## Aim:
Everything from the first line down to the line containing "COL = SC.collection" should be reproduced exactly; please include nothing else.

-- Start of Information supplied --

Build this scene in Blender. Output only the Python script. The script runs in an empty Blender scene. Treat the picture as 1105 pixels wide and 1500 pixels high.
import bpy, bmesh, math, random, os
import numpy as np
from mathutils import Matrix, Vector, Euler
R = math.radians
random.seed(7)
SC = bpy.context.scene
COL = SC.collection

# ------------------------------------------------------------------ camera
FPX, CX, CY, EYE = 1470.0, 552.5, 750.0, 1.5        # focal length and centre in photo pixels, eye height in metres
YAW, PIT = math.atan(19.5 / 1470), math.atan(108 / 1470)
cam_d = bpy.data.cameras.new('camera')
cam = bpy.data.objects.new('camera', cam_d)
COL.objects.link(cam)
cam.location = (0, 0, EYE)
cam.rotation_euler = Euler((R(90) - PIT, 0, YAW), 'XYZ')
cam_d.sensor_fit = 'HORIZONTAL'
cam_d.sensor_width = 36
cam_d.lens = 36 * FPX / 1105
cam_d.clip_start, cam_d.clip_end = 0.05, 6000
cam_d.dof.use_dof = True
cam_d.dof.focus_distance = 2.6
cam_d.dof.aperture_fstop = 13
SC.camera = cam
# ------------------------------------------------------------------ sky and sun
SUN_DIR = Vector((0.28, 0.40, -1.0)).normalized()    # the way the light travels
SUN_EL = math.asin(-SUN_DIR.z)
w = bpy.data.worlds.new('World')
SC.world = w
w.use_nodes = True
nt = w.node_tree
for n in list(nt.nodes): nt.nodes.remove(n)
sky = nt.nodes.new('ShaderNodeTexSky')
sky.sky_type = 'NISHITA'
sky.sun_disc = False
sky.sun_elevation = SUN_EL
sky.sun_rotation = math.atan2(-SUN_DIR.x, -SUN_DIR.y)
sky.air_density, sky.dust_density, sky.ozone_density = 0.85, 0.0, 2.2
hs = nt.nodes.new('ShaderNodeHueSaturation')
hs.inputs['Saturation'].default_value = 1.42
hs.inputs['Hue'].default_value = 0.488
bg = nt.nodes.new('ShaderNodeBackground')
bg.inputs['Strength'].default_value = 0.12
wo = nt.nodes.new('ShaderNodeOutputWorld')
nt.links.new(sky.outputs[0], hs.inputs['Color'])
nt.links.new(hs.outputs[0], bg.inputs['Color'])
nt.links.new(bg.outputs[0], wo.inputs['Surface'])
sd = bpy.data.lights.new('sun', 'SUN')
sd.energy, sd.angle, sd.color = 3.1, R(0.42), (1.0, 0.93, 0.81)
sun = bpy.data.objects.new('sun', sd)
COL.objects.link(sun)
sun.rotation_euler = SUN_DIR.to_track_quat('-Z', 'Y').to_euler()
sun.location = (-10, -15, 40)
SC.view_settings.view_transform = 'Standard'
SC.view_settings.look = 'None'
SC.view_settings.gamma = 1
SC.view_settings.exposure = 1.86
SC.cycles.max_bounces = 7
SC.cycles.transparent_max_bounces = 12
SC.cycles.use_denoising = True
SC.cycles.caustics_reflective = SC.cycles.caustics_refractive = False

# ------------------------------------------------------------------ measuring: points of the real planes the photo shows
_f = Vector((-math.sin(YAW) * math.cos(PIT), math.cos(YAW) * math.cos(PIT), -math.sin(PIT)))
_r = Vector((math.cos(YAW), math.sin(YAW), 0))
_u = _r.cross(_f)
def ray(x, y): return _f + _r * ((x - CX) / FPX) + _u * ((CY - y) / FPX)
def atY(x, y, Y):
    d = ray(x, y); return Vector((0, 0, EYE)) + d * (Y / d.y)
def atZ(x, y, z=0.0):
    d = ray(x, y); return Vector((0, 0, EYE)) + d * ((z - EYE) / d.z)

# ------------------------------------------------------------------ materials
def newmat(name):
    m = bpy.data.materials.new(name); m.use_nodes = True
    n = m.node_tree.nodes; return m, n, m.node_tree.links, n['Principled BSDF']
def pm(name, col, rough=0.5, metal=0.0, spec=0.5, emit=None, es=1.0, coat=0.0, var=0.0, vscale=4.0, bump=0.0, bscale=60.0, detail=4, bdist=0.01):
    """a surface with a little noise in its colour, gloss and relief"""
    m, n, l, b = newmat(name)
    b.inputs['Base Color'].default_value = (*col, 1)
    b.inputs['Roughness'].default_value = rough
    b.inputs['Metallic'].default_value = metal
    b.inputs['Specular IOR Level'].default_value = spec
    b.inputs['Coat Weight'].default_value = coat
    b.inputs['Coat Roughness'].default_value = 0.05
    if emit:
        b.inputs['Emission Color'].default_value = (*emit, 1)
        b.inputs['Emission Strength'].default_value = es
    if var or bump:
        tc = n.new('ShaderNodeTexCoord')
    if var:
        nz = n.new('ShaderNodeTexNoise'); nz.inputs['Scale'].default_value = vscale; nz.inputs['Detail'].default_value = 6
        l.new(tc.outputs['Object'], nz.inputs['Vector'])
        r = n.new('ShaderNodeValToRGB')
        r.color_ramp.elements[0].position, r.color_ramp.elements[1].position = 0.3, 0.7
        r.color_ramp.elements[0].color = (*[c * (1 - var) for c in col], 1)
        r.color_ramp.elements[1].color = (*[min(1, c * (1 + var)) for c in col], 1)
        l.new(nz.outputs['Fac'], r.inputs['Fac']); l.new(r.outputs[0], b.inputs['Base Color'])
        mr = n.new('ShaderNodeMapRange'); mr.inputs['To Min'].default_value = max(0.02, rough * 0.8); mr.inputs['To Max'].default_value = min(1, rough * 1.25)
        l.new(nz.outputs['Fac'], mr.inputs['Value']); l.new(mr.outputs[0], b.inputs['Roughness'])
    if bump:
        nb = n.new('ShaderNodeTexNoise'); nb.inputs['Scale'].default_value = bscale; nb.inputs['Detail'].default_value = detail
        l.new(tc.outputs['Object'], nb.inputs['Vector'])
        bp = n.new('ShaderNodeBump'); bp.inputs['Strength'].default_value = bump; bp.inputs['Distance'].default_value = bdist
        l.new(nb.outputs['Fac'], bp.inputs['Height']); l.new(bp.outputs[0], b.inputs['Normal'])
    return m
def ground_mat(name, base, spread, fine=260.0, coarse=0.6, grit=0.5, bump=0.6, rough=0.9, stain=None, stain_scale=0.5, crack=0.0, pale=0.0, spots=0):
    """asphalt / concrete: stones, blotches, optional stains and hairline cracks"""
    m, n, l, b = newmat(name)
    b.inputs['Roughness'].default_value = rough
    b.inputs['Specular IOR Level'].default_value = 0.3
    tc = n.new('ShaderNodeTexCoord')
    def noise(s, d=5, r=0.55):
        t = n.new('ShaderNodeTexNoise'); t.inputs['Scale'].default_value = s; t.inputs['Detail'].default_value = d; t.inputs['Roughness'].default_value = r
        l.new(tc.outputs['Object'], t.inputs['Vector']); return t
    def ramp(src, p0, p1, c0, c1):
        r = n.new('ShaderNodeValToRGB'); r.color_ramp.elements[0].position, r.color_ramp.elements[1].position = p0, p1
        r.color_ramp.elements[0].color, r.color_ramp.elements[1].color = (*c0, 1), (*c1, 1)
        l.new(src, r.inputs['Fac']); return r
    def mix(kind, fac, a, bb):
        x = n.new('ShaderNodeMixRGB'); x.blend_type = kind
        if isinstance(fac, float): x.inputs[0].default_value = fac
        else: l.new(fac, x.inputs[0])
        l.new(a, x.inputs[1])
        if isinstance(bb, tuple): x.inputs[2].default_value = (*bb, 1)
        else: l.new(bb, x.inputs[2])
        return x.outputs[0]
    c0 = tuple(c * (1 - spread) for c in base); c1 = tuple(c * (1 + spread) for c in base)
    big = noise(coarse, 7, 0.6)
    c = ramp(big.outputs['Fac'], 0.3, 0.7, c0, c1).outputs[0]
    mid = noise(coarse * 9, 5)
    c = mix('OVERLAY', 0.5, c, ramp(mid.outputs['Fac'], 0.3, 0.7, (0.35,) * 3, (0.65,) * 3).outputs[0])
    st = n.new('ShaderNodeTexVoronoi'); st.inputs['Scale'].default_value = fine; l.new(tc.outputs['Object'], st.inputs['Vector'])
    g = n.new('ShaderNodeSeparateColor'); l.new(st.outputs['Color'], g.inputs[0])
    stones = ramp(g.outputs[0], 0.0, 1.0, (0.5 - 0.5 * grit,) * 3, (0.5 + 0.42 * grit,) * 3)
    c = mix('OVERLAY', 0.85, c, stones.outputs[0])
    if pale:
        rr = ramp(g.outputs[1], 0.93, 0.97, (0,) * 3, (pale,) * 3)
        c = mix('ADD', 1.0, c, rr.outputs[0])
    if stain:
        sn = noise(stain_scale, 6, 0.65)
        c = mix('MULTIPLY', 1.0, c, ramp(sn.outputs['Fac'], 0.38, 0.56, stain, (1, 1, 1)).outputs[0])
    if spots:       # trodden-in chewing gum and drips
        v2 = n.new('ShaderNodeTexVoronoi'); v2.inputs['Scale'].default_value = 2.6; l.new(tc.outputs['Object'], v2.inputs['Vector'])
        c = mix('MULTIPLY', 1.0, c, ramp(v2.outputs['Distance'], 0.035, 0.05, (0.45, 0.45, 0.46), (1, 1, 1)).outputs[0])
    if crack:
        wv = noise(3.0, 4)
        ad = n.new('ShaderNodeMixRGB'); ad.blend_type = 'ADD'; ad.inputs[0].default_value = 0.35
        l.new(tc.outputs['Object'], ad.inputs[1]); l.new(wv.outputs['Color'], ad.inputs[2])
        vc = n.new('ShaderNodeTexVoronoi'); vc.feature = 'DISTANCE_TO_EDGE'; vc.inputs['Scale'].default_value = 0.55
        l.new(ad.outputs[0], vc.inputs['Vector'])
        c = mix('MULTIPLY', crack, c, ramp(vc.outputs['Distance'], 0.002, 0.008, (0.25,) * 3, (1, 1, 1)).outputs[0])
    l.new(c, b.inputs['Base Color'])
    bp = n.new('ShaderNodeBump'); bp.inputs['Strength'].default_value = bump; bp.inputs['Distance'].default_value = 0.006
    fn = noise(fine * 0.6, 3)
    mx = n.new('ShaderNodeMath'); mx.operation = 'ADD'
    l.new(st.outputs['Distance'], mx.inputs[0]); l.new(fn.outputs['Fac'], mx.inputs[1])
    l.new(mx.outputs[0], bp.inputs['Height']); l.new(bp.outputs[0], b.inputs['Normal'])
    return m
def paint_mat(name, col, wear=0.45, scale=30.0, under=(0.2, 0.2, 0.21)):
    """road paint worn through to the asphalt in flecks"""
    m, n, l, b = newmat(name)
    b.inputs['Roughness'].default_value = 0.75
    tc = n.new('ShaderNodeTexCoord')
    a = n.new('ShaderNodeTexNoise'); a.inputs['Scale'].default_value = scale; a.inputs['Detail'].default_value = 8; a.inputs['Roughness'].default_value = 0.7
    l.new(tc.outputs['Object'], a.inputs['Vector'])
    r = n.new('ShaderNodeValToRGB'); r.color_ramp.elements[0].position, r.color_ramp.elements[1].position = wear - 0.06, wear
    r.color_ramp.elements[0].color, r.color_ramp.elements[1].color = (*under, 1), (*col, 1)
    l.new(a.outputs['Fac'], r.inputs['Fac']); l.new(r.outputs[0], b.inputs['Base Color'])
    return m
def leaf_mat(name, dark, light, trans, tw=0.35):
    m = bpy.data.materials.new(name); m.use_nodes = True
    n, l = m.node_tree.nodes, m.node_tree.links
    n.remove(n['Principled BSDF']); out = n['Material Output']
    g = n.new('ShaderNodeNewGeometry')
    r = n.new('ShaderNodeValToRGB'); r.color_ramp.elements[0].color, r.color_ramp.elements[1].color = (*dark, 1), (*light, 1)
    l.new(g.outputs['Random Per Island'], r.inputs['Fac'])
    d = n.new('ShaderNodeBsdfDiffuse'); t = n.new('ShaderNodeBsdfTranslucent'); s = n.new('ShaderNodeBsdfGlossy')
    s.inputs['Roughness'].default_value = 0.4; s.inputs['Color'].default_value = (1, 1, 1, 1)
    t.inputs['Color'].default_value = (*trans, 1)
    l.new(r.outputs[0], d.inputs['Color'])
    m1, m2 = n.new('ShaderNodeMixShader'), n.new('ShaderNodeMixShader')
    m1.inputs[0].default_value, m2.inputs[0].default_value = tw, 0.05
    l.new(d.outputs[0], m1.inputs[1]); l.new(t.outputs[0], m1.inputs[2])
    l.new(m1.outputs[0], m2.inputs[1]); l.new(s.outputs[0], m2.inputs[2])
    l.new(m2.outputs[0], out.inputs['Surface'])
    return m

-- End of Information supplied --

## Final answer:
Build this scene in Blender. Output only the Python script. The script runs in an empty Blender scene. Treat the picture as 1105 pixels wide and 1500 pixels high.
import bpy, bmesh, math, random, os
import numpy as np
from mathutils import Matrix, Vector, Euler
R = math.radians
random.seed(7)
SC = bpy.context.scene
COL = SC.collection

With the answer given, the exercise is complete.